» STATED GOAL: Extract each line of the data and write it out again exactly.

_ _ _ _ _ _ _

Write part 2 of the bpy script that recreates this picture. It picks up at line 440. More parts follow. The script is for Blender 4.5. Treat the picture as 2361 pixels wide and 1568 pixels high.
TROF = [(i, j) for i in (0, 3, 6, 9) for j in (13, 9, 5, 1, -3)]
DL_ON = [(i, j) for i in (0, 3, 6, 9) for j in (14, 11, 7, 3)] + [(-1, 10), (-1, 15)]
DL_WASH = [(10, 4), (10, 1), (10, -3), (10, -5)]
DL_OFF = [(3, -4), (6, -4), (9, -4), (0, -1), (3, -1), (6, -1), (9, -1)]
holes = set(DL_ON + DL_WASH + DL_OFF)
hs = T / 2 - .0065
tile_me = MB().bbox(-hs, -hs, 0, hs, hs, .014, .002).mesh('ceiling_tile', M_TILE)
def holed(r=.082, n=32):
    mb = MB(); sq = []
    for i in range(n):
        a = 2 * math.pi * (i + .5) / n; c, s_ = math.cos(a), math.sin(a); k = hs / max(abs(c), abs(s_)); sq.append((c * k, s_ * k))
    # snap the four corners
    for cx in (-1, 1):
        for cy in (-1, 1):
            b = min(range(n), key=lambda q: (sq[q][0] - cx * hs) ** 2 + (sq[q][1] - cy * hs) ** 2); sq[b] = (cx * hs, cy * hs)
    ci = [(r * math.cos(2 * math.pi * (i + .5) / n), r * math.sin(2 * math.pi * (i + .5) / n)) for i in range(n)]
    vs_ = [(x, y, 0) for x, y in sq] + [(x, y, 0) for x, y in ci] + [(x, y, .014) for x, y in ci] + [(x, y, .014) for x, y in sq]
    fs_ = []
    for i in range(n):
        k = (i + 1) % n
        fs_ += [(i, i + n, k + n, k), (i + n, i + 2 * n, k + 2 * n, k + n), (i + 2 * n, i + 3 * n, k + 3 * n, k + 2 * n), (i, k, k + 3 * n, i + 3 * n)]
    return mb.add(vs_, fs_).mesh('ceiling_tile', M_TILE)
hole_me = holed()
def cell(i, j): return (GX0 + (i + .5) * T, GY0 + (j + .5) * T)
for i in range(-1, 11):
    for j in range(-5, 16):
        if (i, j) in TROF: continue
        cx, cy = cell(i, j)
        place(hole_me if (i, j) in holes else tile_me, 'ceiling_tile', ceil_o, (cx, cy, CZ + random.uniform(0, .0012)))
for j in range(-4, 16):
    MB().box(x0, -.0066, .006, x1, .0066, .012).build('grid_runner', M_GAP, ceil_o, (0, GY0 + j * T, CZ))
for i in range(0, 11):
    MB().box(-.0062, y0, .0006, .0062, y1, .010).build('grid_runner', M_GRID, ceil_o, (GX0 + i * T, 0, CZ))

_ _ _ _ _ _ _

» TASK ANSWER:
Write part 2 of the bpy script that recreates this picture. It picks up at line 440. More parts follow. The script is for Blender 4.5. Treat the picture as 2361 pixels wide and 1568 pixels high.
TROF = [(i, j) for i in (0, 3, 6, 9) for j in (13, 9, 5, 1, -3)]
DL_ON = [(i, j) for i in (0, 3, 6, 9) for j in (14, 11, 7, 3)] + [(-1, 10), (-1, 15)]
DL_WASH = [(10, 4), (10, 1), (10, -3), (10, -5)]
DL_OFF = [(3, -4), (6, -4), (9, -4), (0, -1), (3, -1), (6, -1), (9, -1)]
holes = set(DL_ON + DL_WASH + DL_OFF)
hs = T / 2 - .0065
tile_me = MB().bbox(-hs, -hs, 0, hs, hs, .014, .002).mesh('ceiling_tile', M_TILE)
def holed(r=.082, n=32):
    mb = MB(); sq = []
    for i in range(n):
        a = 2 * math.pi * (i + .5) / n; c, s_ = math.cos(a), math.sin(a); k = hs / max(abs(c), abs(s_)); sq.append((c * k, s_ * k))
    # snap the four corners
    for cx in (-1, 1):
        for cy in (-1, 1):
            b = min(range(n), key=lambda q: (sq[q][0] - cx * hs) ** 2 + (sq[q][1] - cy * hs) ** 2); sq[b] = (cx * hs, cy * hs)
    ci = [(r * math.cos(2 * math.pi * (i + .5) / n), r * math.sin(2 * math.pi * (i + .5) / n)) for i in range(n)]
    vs_ = [(x, y, 0) for x, y in sq] + [(x, y, 0) for x, y in ci] + [(x, y, .014) for x, y in ci] + [(x, y, .014) for x, y in sq]
    fs_ = []
    for i in range(n):
        k = (i + 1) % n
        fs_ += [(i, i + n, k + n, k), (i + n, i + 2 * n, k + 2 * n, k + n), (i + 2 * n, i + 3 * n, k + 3 * n, k + 2 * n), (i, k, k + 3 * n, i + 3 * n)]
    return mb.add(vs_, fs_).mesh('ceiling_tile', M_TILE)
hole_me = holed()
def cell(i, j): return (GX0 + (i + .5) * T, GY0 + (j + .5) * T)
for i in range(-1, 11):
    for j in range(-5, 16):
        if (i, j) in TROF: continue
        cx, cy = cell(i, j)
        place(hole_me if (i, j) in holes else tile_me, 'ceiling_tile', ceil_o, (cx, cy, CZ + random.uniform(0, .0012)))
for j in range(-4, 16):
    MB().box(x0, -.0066, .006, x1, .0066, .012).build('grid_runner', M_GAP, ceil_o, (0, GY0 + j * T, CZ))
for i in range(0, 11):
    MB().box(-.0062, y0, .0006, .0062, y1, .010).build('grid_runner', M_GRID, ceil_o, (GX0 + i * T, 0, CZ))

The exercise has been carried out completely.